### Work to complete
Return every line of the data below that includes the string "scene".

### Input records
* Begin *

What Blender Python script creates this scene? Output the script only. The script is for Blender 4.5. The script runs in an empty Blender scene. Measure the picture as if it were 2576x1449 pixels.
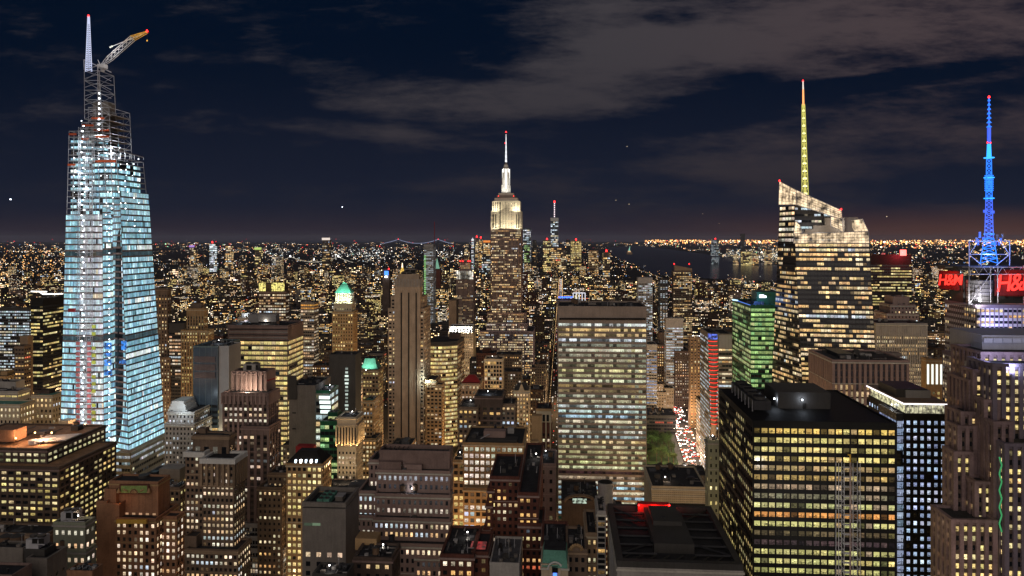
import bpy, math, random
import numpy as np
from mathutils import Vector
# ------------------------------------------------------------------ camera, world, sun, exposure
S = bpy.context.scene
COL = S.collection
F, CX, HY, H = 1811.0, 1288.0, 600.0, 260.0        # focal length, principal column, eye level, eye height (metres above the street)
cam = bpy.data.objects.new('camera', bpy.data.cameras.new('camera'))
COL.objects.link(cam)
cam.location = (0, 0, H); cam.rotation_euler = (math.radians(90), 0, 0)
cam.data.sensor_width = 36; cam.data.lens = F/2576*36
cam.data.shift_y = (HY-724.5)/2576
cam.data.clip_start = 1; cam.data.clip_end = 200000
S.camera = cam
S.render.engine = 'CYCLES'
S.view_settings.view_transform = 'Standard'; S.view_settings.look = 'None'
S.view_settings.exposure = .18; S.view_settings.gamma = 1
S.cycles.max_bounces = 3; S.cycles.diffuse_bounces = 2; S.cycles.glossy_bounces = 1
S.cycles.transparent_max_bounces = 4; S.cycles.transmission_bounces = 1
S.cycles.caustics_reflective = False; S.cycles.caustics_refractive = False
S.cycles.sample_clamp_indirect = 2.0
S.cycles.use_denoising = True; S.cycles.denoiser = 'OPENIMAGEDENOISE'

class NT:
    """small node-tree writer"""
    def __init__(s, tree): s.t = tree; s.n = tree.nodes; s.l = tree.links
    def new(s, typ, **kw):
        n = s.n.new(typ)
        for k, v in kw.items(): setattr(n, k, v)
        return n
    def put(s, sock, v):
        if hasattr(v, 'links') or isinstance(v, bpy.types.NodeSocket): s.l.new(v, sock)
        else: sock.default_value = v
    def m(s, op, a, b=None, c=None):
        n = s.new('ShaderNodeMath', operation=op)
        s.put(n.inputs[0], a)
        if b is not None: s.put(n.inputs[1], b)
        if c is not None: s.put(n.inputs[2], c)
        return n.outputs[0]
    def comb(s, x, y, z):
        n = s.new('ShaderNodeCombineXYZ')
        s.put(n.inputs[0], x); s.put(n.inputs[1], y); s.put(n.inputs[2], z)
        return n.outputs[0]
    def mix(s, f, a, b):
        n = s.new('ShaderNodeMix', data_type='RGBA')
        s.put(n.inputs[0], f); s.put(n.inputs[6], a); s.put(n.inputs[7], b)
        return n.outputs[2]
    def noise(s, vec, scale, detail=4, rough=.55):
        n = s.new('ShaderNodeTexNoise'); s.put(n.inputs['Vector'], vec)
        n.inputs['Scale'].default_value = scale; n.inputs['Detail'].default_value = detail; n.inputs['Roughness'].default_value = rough
        return n.outputs['Fac']
    def sstep(s, v, a, b):
        n = s.new('ShaderNodeMapRange', interpolation_type='SMOOTHSTEP')
        s.put(n.inputs[0], v); n.inputs[1].default_value = a; n.inputs[2].default_value = b
        return n.outputs[0]

W = bpy.data.worlds.new('World'); S.world = W; W.use_nodes = True
w = NT(W.node_tree); w.n.clear()
tc = w.new('ShaderNodeTexCoord'); sep = w.new('ShaderNodeSeparateXYZ'); w.l.new(tc.outputs['Generated'], sep.inputs[0])
yy = w.m('MAXIMUM', sep.outputs[1], .08)
U = w.m('DIVIDE', sep.outputs[0], yy); V = w.m('DIVIDE', sep.outputs[2], yy)
def blob(x, y, rx, ry, amp, tilt=0):
    u0, v0, ru, rv = (x-CX)/F, (HY-y)/F, rx/F, ry/F
    du = w.m('SUBTRACT', U, u0); dv = w.m('SUBTRACT', V, v0)
    if tilt: dv = w.m('SUBTRACT', dv, w.m('MULTIPLY', du, tilt))
    a = w.m('POWER', w.m('DIVIDE', du, ru), 2); b = w.m('POWER', w.m('DIVIDE', dv, rv), 2)
    return w.m('MULTIPLY', w.m('MAXIMUM', w.m('SUBTRACT', 1, w.m('ADD', a, b)), 0), amp)
cb = None
for args in [(2180, 30, 980, 215, .80, .06), (1560, 185, 480, 120, .62, .22), (1130, 250, 470, 62, .70, -.05), (930, 335, 420, 30, .52, -.12), (1480, 90, 260, 120, .45, 0),
             (2300, 345, 800, 118, .66, .04), (1750, 440, 700, 55, .36, 0), (700, 480, 900, 40, .26, 0), (1900, 530, 1100, 70, .46, 0), (2090, 218, 440, 26, -.75, .09), (2360, 178, 300, 24, -.5, .12), (1780, 300, 260, 40, -.35, .1),
             (120, 150, 260, 40, .16, 0), (1250, 470, 500, 30, .24, 0), (330, 455, 420, 26, .2, 0), (1700, 40, 90, 30, -.35, 0)]:
    b = blob(*args); cb = b if cb is None else w.m('ADD', cb, b)
nv = w.comb(w.m('MULTIPLY', U, 1.0), w.m('MULTIPLY', V, 3.6), 1.7)
n1 = w.noise(nv, 4.2, 9, .66); n2 = w.noise(w.comb(U, w.m('MULTIPLY', V, 4.5), 9.1), 13.0, 9, .68)
nz = w.m('ADD', w.m('MULTIPLY', n1, .65), w.m('MULTIPLY', n2, .35))
cf = w.sstep(w.m('ADD', cb, w.m('MULTIPLY', w.m('SUBTRACT', nz, .5), 3.6)), .02, 1.08)
vert = w.sstep(V, .0, .30)
base = w.mix(vert, (.0080, .0110, .0235, 1), (.0008, .0042, .0135, 1))
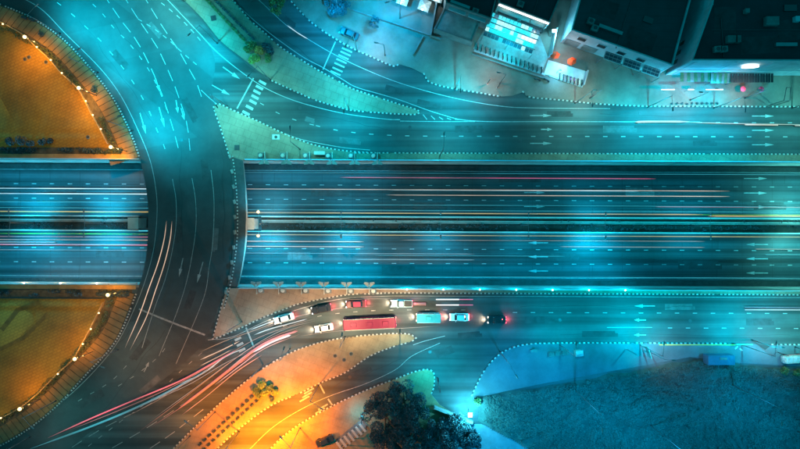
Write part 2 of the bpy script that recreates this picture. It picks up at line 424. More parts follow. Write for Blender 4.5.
# south roads
line(ground, [(165,455),(200,427),(225,404),(262,376),(290,360),(322,348),(355,341),(385,338),(408,339)], .7, mi=M_PAINT_OLD)
line(ground, [(208,340),(232,337),(262,323),(290,312),(335,300),(380,296.5),(460,296.2),(900,298)], .7)
line(ground, [(247,452),(272,428),(300,410),(330,396),(365,384),(395,370),(412,356),(440,343)], .7, mi=M_PAINT_OLD)
line(ground, [(413,345),(425,341),(445,336)], .8)
line(ground, [(246,327.5),(254,347.5)], 2.0, smooth=False, name='stop_line')
bars(ground, [(240,344.5),(242,350),(238,339)], 7, 2.4, -27)
dashes(ground, [(285,326),(320,316),(360,311.5),(400,310),(470,310)], 4.4, 18, .8, mi=M_PAINT_OLD)
dashes(ground, [(515,312.5),(900,314)], 4.4, 18, .9)
dashes(ground, [(670,328),(900,329)], 4.4, 18, .9)
line(ground, [(607,327.5),(652,327.5)], .7, smooth=False)
for y in (306, 320, 335): arrow(ground, (655 if y == 306 else 646, y), (634, y))
line(ground, [(319.5,384),(324.5,393.5)], 1.8, smooth=False, name='stop_line'); line(ground, [(328,399),(333.5,407)], 1.8, smooth=False, name='stop_line')
bars(ground, [(309,391),(307,395),(304.5,399),(323,407),(320,411),(317.5,414.5)], 11, 1.5, -30, mi=M_PAINT_OLD)

M_PATCH = mat('asphalt_patch', (0.026,0.030,0.032), 0.85, var=0.4, scale=0.6)
M_PATCH2 = mat('asphalt_patch_pale', (0.062,0.070,0.073), 0.85, var=0.4, scale=0.6)
M_SEAL = mat('crack_sealer', (0.008,0.009,0.010), 0.5, var=0.2)
def patch(parent, x, y, sx, sy, rz, m_, z=0.0):
    p = P(x, y, z); pts = [(-.5,-.5),(.5,-.48),(.5,.1),(.42,.12),(.41,.5),(-.5,.49)]
    b = MB().prism([(a*sx*MPP, c*sy*MPP) for a, c in pts], 0, 0.003); o = b.build('road_patch', m_, parent); o.location = (p.x, p.y, z+0.0055); o.rotation_euler = (0,0,R(-rz))
for x, y, sx, sy, rz, k in ((290,22,14,5,38,0),(395,90,20,6,17,0),(430,104,26,5,12,0),(470,129,30,7,0,0),(350,141,22,6,6,1),(560,114,26,6,0,0),(620,129,34,7,0,1),(705,143,24,6,0,0),(310,120,10,5,18,1),(540,320,30,7,0,0),(600,334,36,6,0,0),(680,307,30,6,0,1),(760,322,28,7,0,0),(470,335,24,6,-5,0),(445,352,20,8,-20,0),(360,372,24,6,-22,0),(250,60,16,5,35,1)): patch(ground, x, y, sx, sy, rz, (M_PATCH, M_PATCH2)[k])
for x, y, sx, sy, rz, k in ((120,60,22,8,50,0),(155,30,18,6,48,1),(190,110,26,7,62,0),(178,230,26,8,88,0),(205,170,22,7,84,0),(215,240,24,6,94,1),(190,300,20,7,110,0),(140,350,26,8,128,0),(90,400,30,8,150,0),(150,385,24,6,140,1)): patch(ringroad, x, y, sx, sy, rz, (M_PATCH, M_PATCH2)[k])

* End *

### Solution to this problem
What Blender Python script creates this scene? Output the script only. The script is for Blender 4.5. The script runs in an empty Blender scene. Measure the picture as if it were 2576x1449 pixels.
S = bpy.context.scene